» **Available data**:
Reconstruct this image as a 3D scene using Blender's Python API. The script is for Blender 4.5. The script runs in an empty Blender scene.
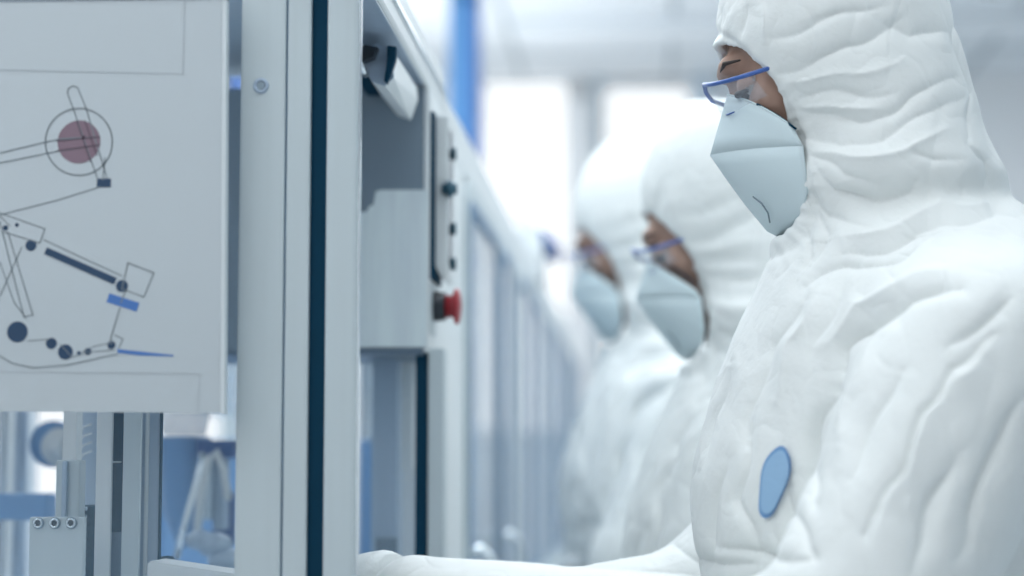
import bpy, bmesh, math, random
import numpy as np
from mathutils import Vector, Matrix
from mathutils.bvhtree import BVHTree

scene = bpy.context.scene
C = scene.collection
PI = math.pi
F = 1900.0                       # focal length in pixels of a 1024 px wide frame
CAM = Vector((0, 0, 1.2))
YAW = math.atan((645 - 512) / F)
PITCH = math.atan((470 - 288) / F)
FWD = Vector((-math.sin(YAW) * math.cos(PITCH), math.cos(YAW) * math.cos(PITCH), math.sin(PITCH)))
RGT = Vector((math.cos(YAW), math.sin(YAW), 0))
UPV = RGT.cross(FWD)

def at(px, py, Y):
    d = FWD + RGT * ((px - 512) / F) + UPV * ((288 - py) / F)
    return CAM + d * (Y / d.y)
def AX(px, Y, py=300): return at(px, py, Y).x
def AZ(py, Y, px=400): return at(px, py, Y).z

# ------------------------------------------------------------------ materials
MATS = {}
def mat(name, col, rough=0.5, metal=0.0, bump=None, noise=None, emit=0, spec=0.5, coat=0, sss=0):
    m = bpy.data.materials.new(name); m.use_nodes = True
    nt = m.node_tree; b = nt.nodes['Principled BSDF']
    b.inputs['Base Color'].default_value = (*col, 1)
    b.inputs['Roughness'].default_value = rough
    b.inputs['Metallic'].default_value = metal
    b.inputs['Specular IOR Level'].default_value = spec
    b.inputs['Coat Weight'].default_value = coat
    if sss:
        b.inputs['Subsurface Weight'].default_value = sss
        b.inputs['Subsurface Radius'].default_value = (0.02, 0.02, 0.02)
        b.inputs['Subsurface Scale'].default_value = 0.5
    if emit:
        b.inputs['Emission Color'].default_value = (*col, 1)
        b.inputs['Emission Strength'].default_value = emit
    tc = nt.nodes.new('ShaderNodeTexCoord')
    if noise:                                    # (scale, amount, (sx,sy,sz))
        mp = nt.nodes.new('ShaderNodeMapping'); mp.inputs['Scale'].default_value = noise[2]
        n = nt.nodes.new('ShaderNodeTexNoise'); n.inputs['Scale'].default_value = noise[0]; n.inputs['Detail'].default_value = 4
        nt.links.new(tc.outputs['Object'], mp.inputs[0]); nt.links.new(mp.outputs[0], n.inputs['Vector'])
        mx = nt.nodes.new('ShaderNodeMix'); mx.data_type = 'RGBA'
        a = noise[1]
        mx.inputs[6].default_value = (*[c * (1 - a) for c in col], 1)
        mx.inputs[7].default_value = (*[min(1, c * (1 + a)) for c in col], 1)
        nt.links.new(n.outputs['Fac'], mx.inputs[0]); nt.links.new(mx.outputs[2], b.inputs['Base Color'])
    if bump:                                     # list of (scale, distance, strength, (sx,sy,sz), detail)
        prev = None
        for sc, dist, st, s3, det in bump:
            mp = nt.nodes.new('ShaderNodeMapping'); mp.inputs['Scale'].default_value = s3
            n = nt.nodes.new('ShaderNodeTexNoise'); n.inputs['Scale'].default_value = sc
            n.inputs['Detail'].default_value = det; n.inputs['Distortion'].default_value = 0.6
            try: n.noise_type = 'RIDGED_MULTIFRACTAL' if det > 2.5 else 'FBM'
            except Exception: pass
            nt.links.new(tc.outputs['Object'], mp.inputs[0]); nt.links.new(mp.outputs[0], n.inputs['Vector'])
            bp = nt.nodes.new('ShaderNodeBump'); bp.inputs['Distance'].default_value = dist; bp.inputs['Strength'].default_value = st
            nt.links.new(n.outputs['Fac'], bp.inputs['Height'])
            if prev: nt.links.new(prev.outputs[0], bp.inputs['Normal'])
            prev = bp
        nt.links.new(prev.outputs[0], b.inputs['Normal'])
    MATS[name] = m
    return m

def crease(m, layers):
    """crisp V-shaped creases: |noise - .5| as height"""
    nt = m.node_tree; b = nt.nodes['Principled BSDF']; tc = nt.nodes.new('ShaderNodeTexCoord')
    prev = b.inputs['Normal'].links[0].from_node if b.inputs['Normal'].links else None
    for sc, wid, dist, st, s3, rot in layers:
        mp = nt.nodes.new('ShaderNodeMapping'); mp.inputs['Scale'].default_value = s3; mp.inputs['Rotation'].default_value = rot
        n = nt.nodes.new('ShaderNodeTexNoise'); n.inputs['Scale'].default_value = sc; n.inputs['Detail'].default_value = 1.2; n.inputs['Distortion'].default_value = .35
        nt.links.new(tc.outputs['Object'], mp.inputs[0]); nt.links.new(mp.outputs[0], n.inputs['Vector'])
        a = nt.nodes.new('ShaderNodeMath'); a.operation = 'SUBTRACT'; a.inputs[1].default_value = .5; nt.links.new(n.outputs['Fac'], a.inputs[0])
        c = nt.nodes.new('ShaderNodeMath'); c.operation = 'ABSOLUTE'; nt.links.new(a.outputs[0], c.inputs[0])
        d = nt.nodes.new('ShaderNodeMapRange'); d.interpolation_type = 'SMOOTHSTEP'; d.inputs['From Max'].default_value = wid; nt.links.new(c.outputs[0], d.inputs['Value'])
        e = nt.nodes.new('ShaderNodeMath'); e.operation = 'POWER'; e.inputs[1].default_value = .6; nt.links.new(d.outputs[0], e.inputs[0])
        bp = nt.nodes.new('ShaderNodeBump'); bp.inputs['Distance'].default_value = dist; bp.inputs['Strength'].default_value = st
        nt.links.new(e.outputs[0], bp.inputs['Height'])
        if prev: nt.links.new(prev.outputs[0], bp.inputs['Normal'])
        prev = bp
    nt.links.new(prev.outputs[0], b.inputs['Normal'])

def glass(name, col, alpha=0.25, rough=0.05):
    m = bpy.data.materials.new(name); m.use_nodes = True
    nt = m.node_tree; b = nt.nodes['Principled BSDF']
    b.inputs['Base Color'].default_value = (*col, 1)
    b.inputs['Roughness'].default_value = rough
    b.inputs['Alpha'].default_value = alpha
    b.inputs['Specular IOR Level'].default_value = 0.8
    return m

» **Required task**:
Up to and including the line containing "from mathutils.bvhtree import BVHTree", repeat every line from the start of the data, but none of the pictures.

» **Response for this exercise**:
Reconstruct this image as a 3D scene using Blender's Python API. The script is for Blender 4.5. The script runs in an empty Blender scene.
import bpy, bmesh, math, random
import numpy as np
from mathutils import Vector, Matrix
from mathutils.bvhtree import BVHTree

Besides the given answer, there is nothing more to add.